**WHAT TO WORK ON:** Begin at the first line of the data and copy each line through the one containing "PX = 0.00160", that line included, with no pictures.
━━ STORED DATA ━━
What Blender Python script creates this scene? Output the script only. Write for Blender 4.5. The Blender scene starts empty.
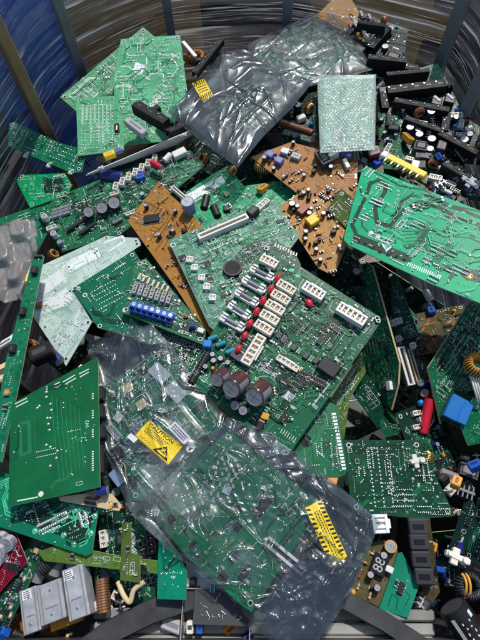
import bpy, math, random
from mathutils import Vector, Matrix, noise
random.seed(7)
C = bpy.context.scene.collection
R = math.radians
F, CX, CY, H = 480.0, 240.0, 320.0, 0.70      # focal length in photo pixels, camera height above the pile
PX = 0.00160                                  # about one photo pixel on the pile, in metres

# ---------------------------------------------------------------- camera
_z = -Vector((15/F, -250/F, -1)).normalized()
_v = Vector((0, 0, -1))
_y = (_v - _v.dot(_z)*_z).normalized()
_x = _y.cross(_z)
ROT = Matrix((_x, _y, _z))                    # camera frame -> world frame
EYE = Vector((0, 0, H))
def ray(px, py): return ROT @ Vector(((px-CX)/F, (CY-py)/F, -1))
def at(px, py, z=0.0):                        # z in millimetres
    d = ray(px, py); return EYE + d*((z/1000-H)/d.z)

# ---------------------------------------------------------------- materials
MATS = {}
def nodes(name):
    m = bpy.data.materials.new(name); m.use_nodes = True
    nt = m.node_tree; b = nt.nodes['Principled BSDF']
    MATS[name] = m
    return m, nt, b
def simple(name, col, rough=.5, metal=0, var=.12, scale=60, coat=0, bump=0, spec=.5):
    m, nt, b = nodes(name); N, L = nt.nodes, nt.links
    tc = N.new('ShaderNodeTexCoord'); ns = N.new('ShaderNodeTexNoise')
    ns.inputs['Scale'].default_value = scale; ns.inputs['Detail'].default_value = 5
    L.new(tc.outputs['Object'], ns.inputs['Vector'])
    oi = N.new('ShaderNodeObjectInfo')
    mx = N.new('ShaderNodeMix'); mx.data_type = 'RGBA'
    mx.inputs[6].default_value = (*[c*(1-var) for c in col], 1)
    mx.inputs[7].default_value = (*[min(1, c*(1+var)+.01*var) for c in col], 1)
    ad = N.new('ShaderNodeMath'); ad.operation = 'MULTIPLY_ADD'
    ad.inputs[1].default_value = .5; ad.inputs[2].default_value = -.25
    L.new(oi.outputs['Random'], ad.inputs[0])
    a2 = N.new('ShaderNodeMath'); a2.use_clamp = True; L.new(ad.outputs[0], a2.inputs[0]); L.new(ns.outputs['Fac'], a2.inputs[1])
    L.new(a2.outputs[0], mx.inputs[0]); L.new(mx.outputs[2], b.inputs['Base Color'])
    rr = N.new('ShaderNodeMapRange'); rr.inputs[3].default_value = max(.03, rough-.12); rr.inputs[4].default_value = min(1, rough+.15)
    L.new(ns.outputs['Fac'], rr.inputs[0]); L.new(rr.outputs[0], b.inputs['Roughness'])
    b.inputs['Metallic'].default_value = metal
    b.inputs['Specular IOR Level'].default_value = spec
    if coat: b.inputs['Coat Weight'].default_value = coat; b.inputs['Coat Roughness'].default_value = .15
    if bump:
        bp = N.new('ShaderNodeBump'); bp.inputs['Strength'].default_value = bump; bp.inputs['Distance'].default_value = .001
        L.new(ns.outputs['Fac'], bp.inputs['Height']); L.new(bp.outputs[0], b.inputs['Normal'])
    return m
def mask(name, dark, light, rough=.36, scale=9, grid=0.0, tscale=90):
    """solder mask: base colour with fine copper routing showing through as a paler pattern and dust"""
    m, nt, b = nodes(name); N, L = nt.nodes, nt.links
    tc = N.new('ShaderNodeTexCoord')
    br = N.new('ShaderNodeTexVoronoi'); br.distance = 'MANHATTAN'; br.feature = 'F1'; br.inputs['Scale'].default_value = tscale
    L.new(tc.outputs['Object'], br.inputs['Vector'])
    gt = N.new('ShaderNodeMath'); gt.operation = 'GREATER_THAN'; gt.inputs[1].default_value = .52
    L.new(br.outputs['Distance'], gt.inputs[0])
    ns = N.new('ShaderNodeTexNoise'); ns.inputs['Scale'].default_value = scale; ns.inputs['Detail'].default_value = 6
    L.new(tc.outputs['Object'], ns.inputs['Vector'])
    mr = N.new('ShaderNodeMapRange'); mr.inputs[1].default_value = .3; mr.inputs[2].default_value = .7
    mr.inputs[3].default_value = 0; mr.inputs[4].default_value = .45; L.new(ns.outputs['Fac'], mr.inputs[0])
    ad = N.new('ShaderNodeMath'); ad.operation = 'MULTIPLY_ADD'; ad.use_clamp = True; ad.inputs[1].default_value = grid
    L.new(gt.outputs[0], ad.inputs[0]); L.new(mr.outputs[0], ad.inputs[2])
    mx = N.new('ShaderNodeMix'); mx.data_type = 'RGBA'
    mx.inputs[6].default_value = (*dark, 1); mx.inputs[7].default_value = (*light, 1)
    L.new(ad.outputs[0], mx.inputs[0])
    n2 = N.new('ShaderNodeTexNoise'); n2.inputs['Scale'].default_value = 260; n2.inputs['Detail'].default_value = 8
    L.new(tc.outputs['Object'], n2.inputs['Vector'])
    dm = N.new('ShaderNodeMapRange'); dm.inputs[1].default_value = .58; dm.inputs[2].default_value = .8; dm.inputs[4].default_value = .07
    L.new(n2.outputs['Fac'], dm.inputs[0])
    dust = N.new('ShaderNodeMix'); dust.data_type = 'RGBA'; dust.inputs[7].default_value = (.35, .36, .33, 1)
    L.new(dm.outputs[0], dust.inputs[0]); L.new(mx.outputs[2], dust.inputs[6]); 
    oi = N.new('ShaderNodeObjectInfo'); vr = N.new('ShaderNodeMapRange'); vr.inputs[3].default_value = .72; vr.inputs[4].default_value = 1.2; L.new(oi.outputs['Random'], vr.inputs[0])
    sn = N.new('ShaderNodeTexNoise'); sn.inputs['Scale'].default_value = 22; sn.inputs['Detail'].default_value = 9; sn.inputs['Roughness'].default_value = .7; L.new(tc.outputs['Object'], sn.inputs['Vector'])
    sm = N.new('ShaderNodeMapRange'); sm.inputs[1].default_value = .3; sm.inputs[2].default_value = .75; sm.inputs[3].default_value = .72; sm.inputs[4].default_value = 1.2; L.new(sn.outputs['Fac'], sm.inputs[0])
    vm = N.new('ShaderNodeMath'); vm.operation = 'MULTIPLY'; L.new(vr.outputs[0], vm.inputs[0]); L.new(sm.outputs[0], vm.inputs[1])
    hs = N.new('ShaderNodeHueSaturation'); hr = N.new('ShaderNodeMapRange'); hr.inputs[3].default_value = .49; hr.inputs[4].default_value = .515; L.new(oi.outputs['Random'], hr.inputs[0])
    L.new(hr.outputs[0], hs.inputs['Hue']); L.new(vm.outputs[0], hs.inputs['Value']); hs.inputs['Saturation'].default_value = 1.06
    L.new(dust.outputs[2], hs.inputs['Color']); L.new(hs.outputs[0], b.inputs['Base Color'])
    rr = N.new('ShaderNodeMapRange'); rr.inputs[3].default_value = rough-.12; rr.inputs[4].default_value = rough+.22
    L.new(ns.outputs['Fac'], rr.inputs[0]); L.new(rr.outputs[0], b.inputs['Roughness'])
    b.inputs['Specular IOR Level'].default_value = .24
    bp = N.new('ShaderNodeBump'); bp.inputs['Strength'].default_value = .25; bp.inputs['Distance'].default_value = .0006
    L.new(ns.outputs['Fac'], bp.inputs['Height']); L.new(bp.outputs[0], b.inputs['Normal'])
    return m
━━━
**OUTPUT:**
What Blender Python script creates this scene? Output the script only. Write for Blender 4.5. The Blender scene starts empty.
import bpy, math, random
from mathutils import Vector, Matrix, noise
random.seed(7)
C = bpy.context.scene.collection
R = math.radians
F, CX, CY, H = 480.0, 240.0, 320.0, 0.70      # focal length in photo pixels, camera height above the pile
PX = 0.00160                                  # about one photo pixel on the pile, in metres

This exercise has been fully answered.